Launching a branded fitness app in 2026 isn’t about knowing how to code — it’s about preparing 6 or 7 assets (logo, descriptions, screenshots, developer accounts) and following a workflow. The platform does the technical work; you focus on building your member experience.

Want to see what it costs to publish your app on the App Store and Google Play with your brand? Check out Fitney’s White Label plan — in 7 to 14 days your app is live on the stores.

Frequently asked questions

Do I need a developer to publish an app on the App Store and Google Play? +

No. With white-label platforms like Fitney, the app is generated from your panel settings (logo, colors, custom domain) and we handle the build, submission and approval on both stores. You don't write code or hire a developer.
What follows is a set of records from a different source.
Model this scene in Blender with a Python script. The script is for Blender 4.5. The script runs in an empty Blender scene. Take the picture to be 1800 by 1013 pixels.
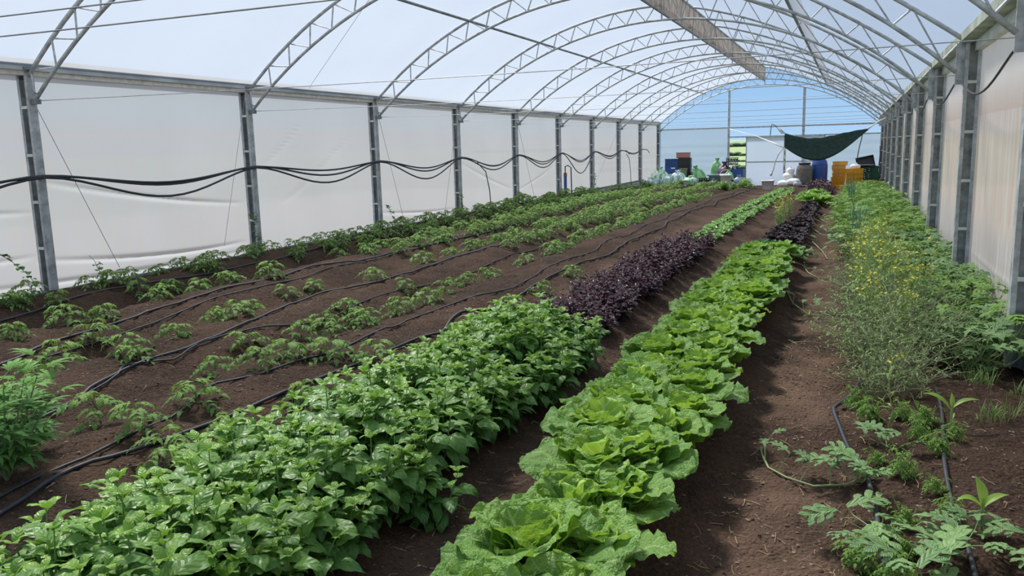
import bpy, math, random
import numpy as np
from mathutils import Matrix, Vector
PI = math.pi
C = bpy.context.scene.collection

# ------------------------------------------------------------------ camera
F, YAW, PITCH, ROLL, CAM_H = 1447.844, 0.391660, 0.167786, -0.025120, 1.80
_cy, _sy, _cp, _sp = math.cos(YAW), math.sin(YAW), math.cos(PITCH), math.sin(PITCH)
fwd = Vector((-_sy*_cp, _cy*_cp, -_sp)); rgt = Vector((_cy, _sy, 0)); upv = rgt.cross(fwd)
r2 = math.cos(ROLL)*rgt + math.sin(ROLL)*upv
u2 = -math.sin(ROLL)*rgt + math.cos(ROLL)*upv
cam_d = bpy.data.cameras.new('camera'); cam = bpy.data.objects.new('camera', cam_d); C.objects.link(cam)
cam_d.sensor_width = 36; cam_d.lens = F/1800*36; cam_d.clip_start = 0.05; cam_d.clip_end = 3000
cam.matrix_world = Matrix(((r2.x, u2.x, -fwd.x, 0), (r2.y, u2.y, -fwd.y, 0), (r2.z, u2.z, -fwd.z, CAM_H), (0, 0, 0, 1)))
bpy.context.scene.camera = cam

# ------------------------------------------------------------------ world, sun, exposure
W = bpy.data.worlds.new('sky'); bpy.context.scene.world = W; W.use_nodes = True
nt = W.node_tree; nt.nodes.clear()
out = nt.nodes.new('ShaderNodeOutputWorld'); bg = nt.nodes.new('ShaderNodeBackground')
tc = nt.nodes.new('ShaderNodeTexCoord'); sx = nt.nodes.new('ShaderNodeSeparateXYZ'); rp = nt.nodes.new('ShaderNodeValToRGB')
nt.links.new(tc.outputs['Generated'], sx.inputs[0]); nt.links.new(sx.outputs['Z'], rp.inputs[0])
nt.links.new(rp.outputs[0], bg.inputs[0]); nt.links.new(bg.outputs[0], out.inputs[0])
e = rp.color_ramp.elements
e[0].position = 0.0; e[0].color = (0.29, 0.42, 0.57, 1)
e[1].position = 1.0; e[1].color = (0.29, 0.42, 0.62, 1)
m_ = rp.color_ramp.elements.new(0.10); m_.color = (0.17, 0.315, 0.53, 1)
bg.inputs[1].default_value = 1.0
sun_d = bpy.data.lights.new('sun', 'SUN'); sun_d.energy = 7.5; sun_d.angle = math.radians(10); sun_d.color = (1.0, 0.95, 0.87)
sun = bpy.data.objects.new('sun', sun_d); C.objects.link(sun)
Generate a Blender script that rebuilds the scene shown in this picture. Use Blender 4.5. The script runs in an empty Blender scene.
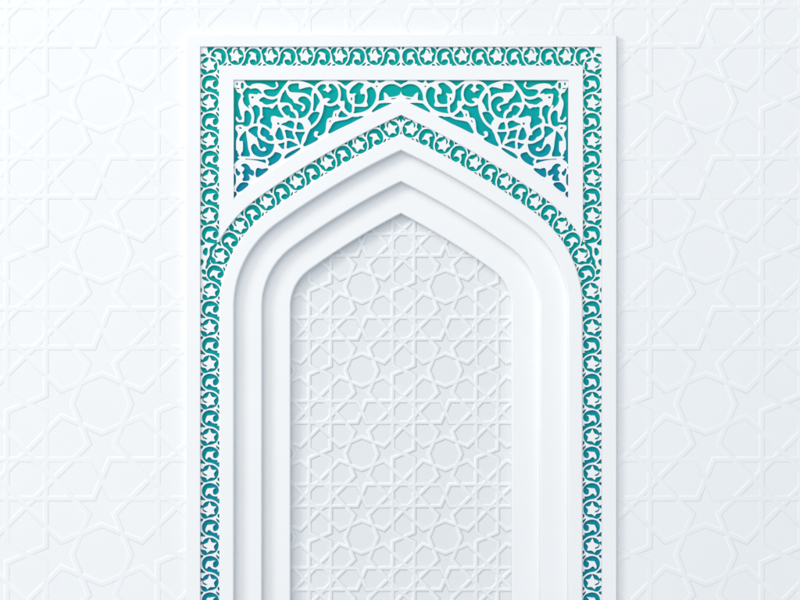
import bpy, bmesh, math
import numpy as np

S = bpy.context.scene
COL = S.collection
# ----------------------------------------------------------------- camera, light, exposure
D = 19.0                       # metres from the lens to the face of the frame; 100 photo pixels = 1 m
cam = bpy.data.cameras.new('camera')
cam.sensor_width = 36.0
cam.lens = 36.0 * D / 8.0
cam.clip_end = 200.0
cam_o = bpy.data.objects.new('camera', cam)
cam_o.location = (0, -D, 0)
cam_o.rotation_euler = (math.radians(90), 0, 0)
COL.objects.link(cam_o)
S.camera = cam_o

world = bpy.data.worlds.new('World')
S.world = world
world.use_nodes = True
bg = world.node_tree.nodes['Background']
bg.inputs['Color'].default_value = (0.85, 0.957, 1.06, 1)
bg.inputs['Strength'].default_value = 0.58

from mathutils import Vector, Matrix
kl = bpy.data.lights.new('softbox', 'AREA')
kl.shape = 'DISK'
kl.size = 44.0
kl.energy = 10250.0
kl.color = (1.0, 0.942, 0.882)
ko = bpy.data.objects.new('softbox', kl)
ko.location = (-12.5, -37.5, 21.5)
ko.rotation_euler = (Vector((0, 0, 0)) - ko.location).to_track_quat('-Z', 'Y').to_euler()
COL.objects.link(ko)
sl = bpy.data.lights.new('side_softbox', 'AREA')
sl.shape = 'DISK'
sl.size = 12.0
sl.energy = 6100.0
sl.color = (1.0, 0.95, 0.89)
so_ = bpy.data.objects.new('side_softbox', sl)
so_.location = (-30.0, -20.5, 18.5)
so_.rotation_euler = (Vector((0, 0, 0)) - so_.location).to_track_quat('-Z', 'Y').to_euler()
COL.objects.link(so_)

S.view_settings.view_transform = 'Standard'
S.view_settings.look = 'None'
S.view_settings.exposure = 0.0
S.view_settings.gamma = 1.0
S.render.engine = 'CYCLES'
S.cycles.max_bounces = 8
S.cycles.diffuse_bounces = 5

# ----------------------------------------------------------------- materials
def ramp(nt, stops):
    r = nt.nodes.new('ShaderNodeValToRGB')
    while len(r.color_ramp.elements) < len(stops):
        r.color_ramp.elements.new(0.5)
    for e, (p, c) in zip(r.color_ramp.elements, stops):
        e.position = p
        e.color = (*c, 1)
    return r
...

How long until my app appears on the App Store and Google Play? +

After you finish backoffice configuration (logo, colors, descriptions, custom domain), Apple typically approves in 1 to 3 business days and Google in a few hours to 7 days. First submissions or sensitive content take longer. Realistic total: 7 to 14 business days from zero to published.

Do I need my own developer accounts on the stores? +

Yes. Even in white label, the app is published under YOUR developer account — you're the legal owner. It costs $99/year on Apple and a one-time $25 on Google. Fitney handles the technical submission, but the account is yours.

What else gets fitness apps rejected on the stores? +

The 3 most common reasons: 1) no privacy policy published at a public URL; 2) screenshots that don't reflect what the app actually does; 3) exaggerated health claims (like 'lose 10 lbs in 30 days') in the listing copy. Fitney walks you through all 3 before submission.